Administrator | December 8, 2016

‘What I wish I knew of Impact Investors when I started’

In a post written from personal experience, Sreejith Nedumpully, Director at Upaya Social Ventures, founder of ROPE (which was a Villgro incubatee) and, most recently, a speaker at Vllgro's Unconvention Bengaluru, wrote about his learning and experience of impact investment over the years:

“What do impact investors want? Sustainable social impact with financial return”

“What are board meetings for? To take policy decisions and ensure organization is on track”

How can one disagree with the above answers? Yet, that is what I did! Because, practically there is something more every new entrepreneur should know beyond these text-bookish answers.

I was speaking at a Villgro Unconvention workshop in Bangalore to a group of aspiring social entrepreneurs. Now with a little bit of experience on both the social entrepreneur and investor sides I, it seems, am one of those uniquely qualified to talk on the topic, ‘What I wish I knew of impact investors’!

Preparing for the talk my thoughts went to the days when I started as an entrepreneur. What I knew of investors then? How my perceptions of a social enterprise, investors’ role and working with investors in a startup changed since then? I also thought of the many early stage entrepreneurs I met and the several practical and conceptual questions they had asked me about investors in general and impact investors in particular. Then there is the experience of working with a few of them over the last few years in the capacities of an investor, board member or adviser. Drawing from all these I wanted this session to be interesting, specific and practically relevant, with useful tips!

The session went well and was very interactive. There were few interesting questions from the audience. All those are compiled here. Hope it makes a good reading especially for early stage social entrepreneurs.

1) How important is impact for impact investors? It is important. But, impact for most impact investors is an entry filter. They use impact potential of the business model, nature of the impact and impact intent of the entrepreneur as criterion for investing. If those are established, then the assumption is that as the business grows the impact also grows and as business becomes sustainable impact also becomes sustainable provided the company sticks to its business model.

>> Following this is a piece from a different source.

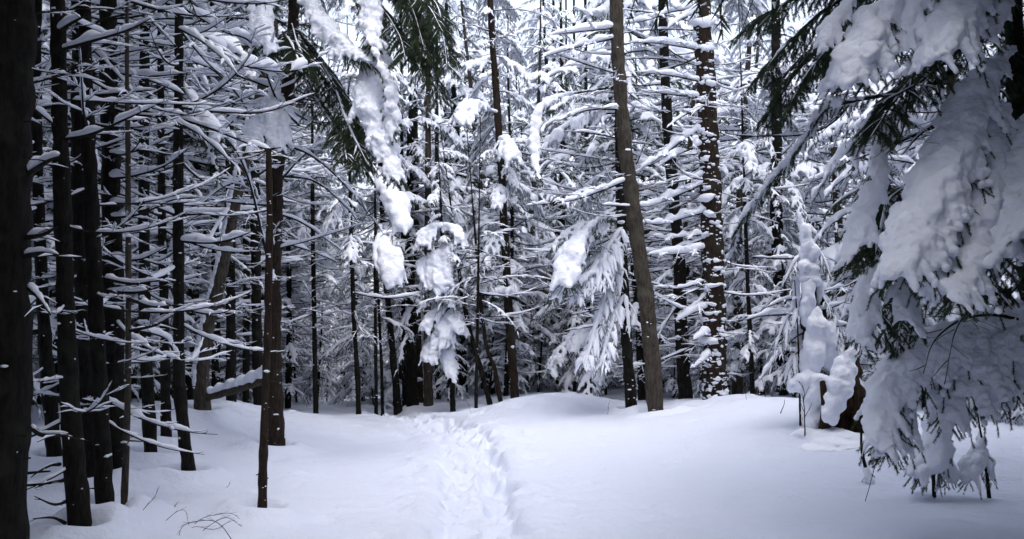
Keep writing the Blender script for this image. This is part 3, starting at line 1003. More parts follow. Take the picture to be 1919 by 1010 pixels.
# long arching limbs across the top of the dark wood
O = TREES['O']
for pts, hw, d1, tr in [
    ([(545, -90), (470, -60), (390, -20), (330, -5), (260, 40)], 9, 10.5, 'O'),
    ([(560, 235), (520, 190), (475, 85), (415, 57), (320, 0), (290, -20)], 8, 10.0, 'O'),
    ([(520, 300), (478, 228), (440, 172), (400, 132), (350, 108), (285, 45)], 8, 10.0, 'O'),
    ([(500, 480), (470, 350), (440, 280), (400, 240), (340, 180), (260, 140)], 5, 9.5, 'O'),
    ([(385, 70), (430, 112), (480, 128), (540, 134), (580, 119), (622, 88)], 11, 11.5, 'I'),
    ([(530, 270), (580, 290), (630, 330), (690, 400), (720, 440)], 4, 13.0, 'O'),
    ([(525, 330), (590, 340), (650, 390), (680, 430)], 4, 13.0, 'O'),
    ([(520, 400), (570, 420), (640, 470)], 4, 13.0, 'O'), ([(515, 450), (580, 470), (630, 490)], 4, 13.0, 'O'),
    ([(540, 180), (600, 190), (660, 190)], 5, 13.0, 'O'), ([(535, 200), (590, 230), (650, 220)], 5, 12.0, 'O'),
    ([(520, 345), (560, 300), (600, 270), (660, 260)], 4, 13, 'O'),
]:
    traced(TREES[tr], pts, hw, d1, seed=9)
_ra = np.random.default_rng(77)
for k in range(26):
    key = ['E', 'G', 'I', 'O', 'H', 'O', 'B', 'D'][k % 8]
    tx = {'E': 205, 'G': 271, 'I': 334, 'O': 535, 'H': 301, 'B': 112, 'D': 150}[key]
    y0 = _ra.uniform(-60, 240)
    dx = _ra.uniform(110, 260) * (-1 if key == 'O' or _ra.random() < .3 else 1)
    dy = _ra.uniform(-60, 150)
    bow = _ra.uniform(-45, 30)
    traced(TREES[key], [(tx, y0), (tx + dx * .33, y0 + dy * .2 + bow * .7), (tx + dx * .66, y0 + dy * .52 + bow), (tx + dx, y0 + dy)], _ra.uniform(4, 8), TREES[key]['d'] - _ra.uniform(-.6, .9), seed=k)
for sp, dd, nd, sd in [
    ([(560, -120, 8), (630, -70, 18), (690, -10, 24), (697, 50, 22), (700, 85, 10)], (12.3, 11.4), 1, 1),
    ([(600, -120, 8), (690, -20, 16), (708, 60, 22), (700, 120, 27), (690, 180, 33), (712, 245, 30), (735, 305, 21), (742, 335, 7)], (12.3, 11.0), 1.2, 2),
    ([(700, 90, 8), (728, 150, 16), (735, 210, 18), (728, 260, 10)], (11.4, 11.2), 1, 3),
    ([(550, -60, 8), (585, 10, 22), (620, 60, 27), (655, 92, 24), (690, 112, 10)], (12.4, 11.4), 1, 4),
    ([(545, -60, 6), (505, 5, 18), (492, 50, 22), (512, 92, 14)], (12.4, 11.4), 1, 5),
    ([(530, 130, 5), (512, 180, 14), (518, 230, 27), (516, 275, 13)], (12.2, 11.6), 1.2, 6),
    ([(525, 180, 5), (490, 215, 18), (478, 245, 22), (468, 275, 10)], (12.2, 11.5), 1.2, 7),
    ([(470, 0, 6), (478, 50, 12), (468, 80, 10)], (12.0, 11.5), 1, 71),
]:
    pillow_bough(O, sp, dd, 0.015, sd, need=nd * 1.7, amp=.03, fingers=1.6)
pillow_bough(TREES['I'], [(338, 150, 4), (368, 185, 18), (378, 215, 20), (404, 240, 22), (418, 268, 9)], (10.2, 9.8), 0.018, 8, need=1.6)
pillow_bough(TREES['I'], [(345, 255, 4), (385, 255, 9), (398, 290, 8), (408, 335, 5)], (10.2, 9.8), 0.016, 81, need=1.6)
for sp, dd, sd in [([(690, 300, 6), (712, 335, 14), (738, 372, 26), (752, 405, 25), (758, 432, 10)], (16, 15.2), 9),
                   ([(720, 430, 5), (722, 460, 16), (732, 495, 28), (730, 533, 11)], (17.8, 17), 10),
                   ([(760, 430, 4), (712, 440, 8), (706, 480, 10), (712, 510, 6)], (17.8, 17.2), 11)]:
    pillow_bough(TREES['c2'] if sd == 9 else TREES['c5'], sp, dd, 0.03, sd, need=.8, wood=False)
for sp, sd in [([(828, 420, 6), (810, 425, 18), (796, 440, 20), (790, 455, 9)], 12), ([(830, 420, 8), (848, 425, 18), (860, 440, 14), (868, 460, 6)], 13),
               ([(835, 450, 6), (836, 465, 10), (824, 490, 30), (822, 520, 26), (832, 545, 10)], 14), ([(835, 480, 6), (795, 490, 14), (792, 515, 12), (800, 535, 6)], 15),
               ([(838, 545, 4), (842, 555, 10), (848, 575, 6)], 16), ([(842, 570, 5), (815, 590, 16), (800, 605, 16), (790, 618, 7)], 17),
               ([(842, 580, 5), (855, 600, 20), (862, 620, 10)], 18), ([(845, 620, 5), (820, 635, 20), (805, 655, 18), (800, 675, 8)], 19),
               ([(846, 640, 5), (838, 665, 16), (845, 690, 14), (852, 710, 6)], 20), ([(846, 600, 5), (832, 610, 20), (836, 640, 14)], 21)]:
    pillow_bough(TREES['c12'], sp, (19.2, 18.8), 0.02, sd, need=.7, wood=False, fingers=2.2, amp=.03)
for key, sp, dd, sd in [('R1', [(1165, 395, 5), (1120, 410, 9), (1090, 445, 18), (1068, 482, 32), (1062, 515, 24), (1064, 535, 8)], (15.4, 14.4), 22),
                        ('R1', [(1165, 480, 4), (1090, 520, 10), (1050, 535, 16), (1035, 560, 10)], (15.4, 14.6), 23),
                        ('R1', [(1160, 160, 4), (1085, 172, 6), (1035, 185, 12), (1008, 210, 13), (1003, 250, 12), (1003, 300, 9), (1012, 335, 5)], (15.5, 14.4), 24),
                        ('R1', [(1160, 190, 3), (1080, 180, 7), (1050, 195, 8), (1030, 205, 5)], (15.5, 14.5), 25),
                        ('c20', [(1104, 600, 4), (1098, 620, 16), (1085, 640, 18), (1075, 655, 8)], (20.8, 20), 26),
                        ('c20', [(1104, 640, 4), (1108, 665, 20), (1118, 690, 18), (1125, 715, 8)], (20.8, 20), 27),
                        ('c20', [(1104, 620, 4), (1120, 640, 14), (1140, 660, 8)], (20.8, 20.2), 28),
                        ('c16', [(945, 500, 4), (915, 520, 14), (900, 535, 14), (892, 550, 6)], (20, 19.2), 29),
                        ('c16', [(948, 520, 4), (965, 540, 10), (940, 545, 14), (920, 545, 9)], (20, 19.4), 30),
                        ('c16', [(932, 210, 4), (895, 195, 14), (870, 205, 22), (866, 230, 10)], (20, 19), 31),
                        ('R1', [(1158, -10, 4), (1125, 20, 18), (1100, 22, 12), (1078, 14, 4)], (15.5, 14.8), 32)]:
    pillow_bough(TREES[key], sp, dd, 0.02, sd, need=1.0, wood=sd in (22, 23, 24), amp=.024, fingers=1.4)
for key, n_, z0_, z1_, l0_, l1_, az_, sp_ in [('c12', 26, 1.6, 5, .4, .8, None, 0), ('c5', 22, 2.2, 6.5, .6, 1.3, None, 0), ('c2', 14, 3.4, 6.5, .7, 1.3, None, 0), ('c7', 20, 2.6, 7.5, .7, 1.4, None, 0),
                                              ('R1', 9, 2.4, 5.6, .9, 1.6, math.pi, .35), ('c16', 26, 2.8, 9.5, .7, 1.5, None, 0), ('c20', 26, .5, 7, .7, 1.5, None, 0), ('R5', 14, .8, 5, .5, 1.0, None, 0), ('R6', 22, 1, 7, .7, 1.4, None, 0)]:
    grow(TREES[key], n_, z0_, z1_, l0_, l1_, az_, sp_, ('heavy', 'laden'), True)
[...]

2) What comes first, impact or finance? Once you pass the entry filter on impact, path to scale and profitability comes first. Team’s execution capability comes second. Impact investors are interested in you because you are building a commercially viable and scalable company that creates social impact. Otherwise, there is nothing new from charity or a commercial business that you are doing. In addition, in a capital starved country getting more capital for impact investment funds depends on proving that commercial success and impact can co-exist.

3) Investors invest to exit! Details like when, with what return, what impact all vary from investor to investor and company to company and depends! But, they must exit within a time frame. Startup entrepreneurs better keep this in mind that it is your journey and they are not here to be part of your roller – coaster ride and share its emotions. If you are thinking of getting out of a trouble or a business down turn, chances are they are thinking of exit!